"We stared off into the distance together as if we could find answers in the empty space before us. Perhaps the unfocused blur of our searching eyes would provide clarity and by looking to the heavens our uncertainties would be solved in the spellings of constellations. But what purpose did stars and sunsets hold for two wandering lovers? How could the infinite expanse of the universe bestow such knowledge upon ones so young and insignificant? What is purpose and why must it exist? Or is our purpose simply to breathe and provide carbon dioxide for the trees so that they may exhale precious oxygen in return? Is there more to this endless circle?"
This endless circle. Life. Life in so many forms and breaths. Some of us look around ourselves and see overwhelming pain. Others see joy even in the smallest detail. Others still see a world designed to serve them while their counterparts see only bigotry and a lack of opportunity. And some even see absolutely nothing. So much so that they do not even bother to look. We live in a nation, in a world really, where peace and war, freedom and slavery, live in tandem. We are the paradoxical people ever in civil war. So long in fact that many have forgotten what we are even fighting for.
That is why I write
Albumor Chronicles: Cries of a Madman, first of the trilogy, is an epic fantasy tale designed for this generation, my generation, to come to our senses and realize what we have been marching for. Throughout the story, our three young heroes; Rosie North, Noah Heuston, and Cal DeSagara travel not simply from country to country, but world to world discovering who they are amidst all the horror and pain and, yes, the beauty that we face every single day. Terrorism, racism, police brutality, mental health, the refugee crisis, murder, betrayal, sexism, societal standards, all the way down to the simple things of how do I find my way home.
Cries of a Madman is written in lieu of our favorite classic fantasy novels taking inspiration from Chronicles of Narnia, Lord of the Rings, Harry Potter all of which I grew up reading. It begins with introducing our main heroine, Rosie North, and her best friend and boyfriend: Noah Heuston, both from our very own Earth. Rosie and Noah are unusual by average teenage standards in the sense that they have been together for four years rather than the four months that seemed to plague all of their peers. But it is a fact merely admired for they are both genial people who keep their noses clean and their humor lively. It is only fitting then that a mysterious force should whisk these two away from their averagely pleasant lives as every good fantasy should do.

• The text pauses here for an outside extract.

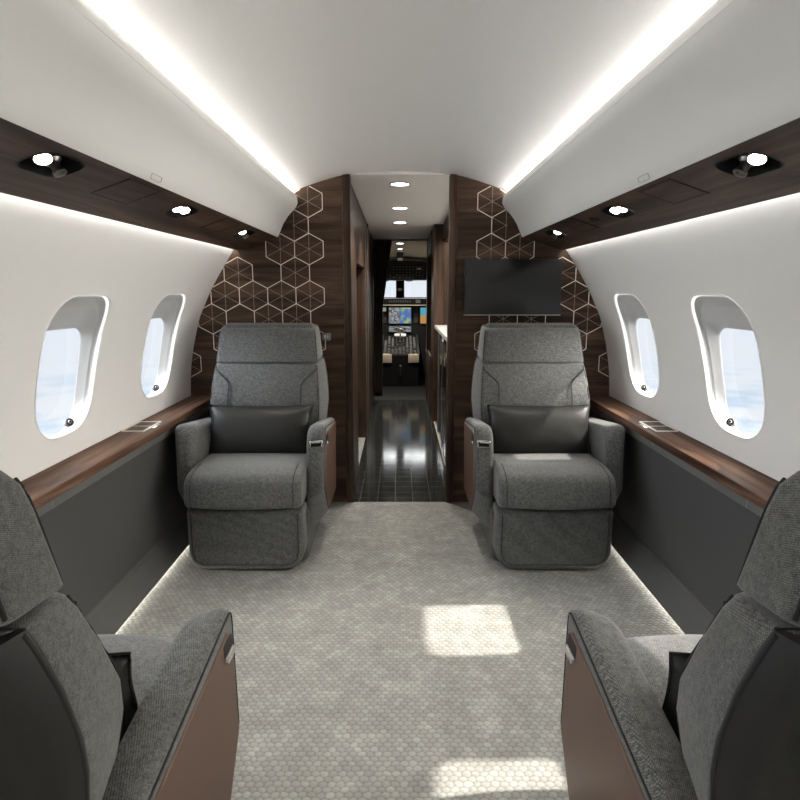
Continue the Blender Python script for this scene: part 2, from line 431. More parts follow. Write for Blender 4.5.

But that is where the stereotypicality ends.
Almost immediately things fall apart. The two heroes are caught in a storm that came from nowhere and returned back to nowhere, but not without knocking our protagonists into a lake that should not have been as deep as it was. Confused and dazed, Rosie and Noah surface to find themselves in a lake that is not their own in a world that is not their own. Hardly a day passes and the first tragedy strikes. The two are attacked in the night and Noah is dragged away into the dark leaving Rosie to stumble her way through the trees and the roots and the fear all alone. Until she is found by our third hero: Prince Caldux DeSagara of Albumor. After hearing Rosie's tale he convinces her to return with him to seek help in rescuing Noah from his mother and Rosie finds herself in the presence of the Queen. From this point on Rosie is tumbling head over heals into a world with an intimate relationship with Magic and a burning rivalry with the Southern Kingdom, Nigrum, the culprit of Noah's kidnapping.
Rosie now has a very hard journey ahead of her. One that she does not have to walk alone though. War has begun and Cal has a duty to his country. Noah has now become the tipping point, the grand spectacle, to destroy Albumor once and for all. And Rosie just wants to go home. But despite it all, the outside forces of Fate or Magic or God has other plans. A critical moment, an accident really, plucks our heroes and their enemy out of the battlefield and into a whole different world. Magic has played her hand and Rosie, Noah, and Cal are granted, or rather had forced upon them, a gift that they must learn to harness and use if they ever wish to return to Albumor and finish what was started. If they wish to ever return home.
This journey that they face is designed to challenge them. Hurt them and tear them apart, but ultimately allow them to find their identity, their worth, in the choices they make in each world that they travel to in their quest to return home. They grow as leaders and warriors and lovers as they struggle to find the right and the good in the racism and the terrorism and the loss and the greed that plagues the people they meet. And in the end, whether they succeed or they fail, they will be quite different from when they began. This is a quest after all, and no hero ever made it to the end completely the same. Or completely sane. This is Cries of a Madman is it not?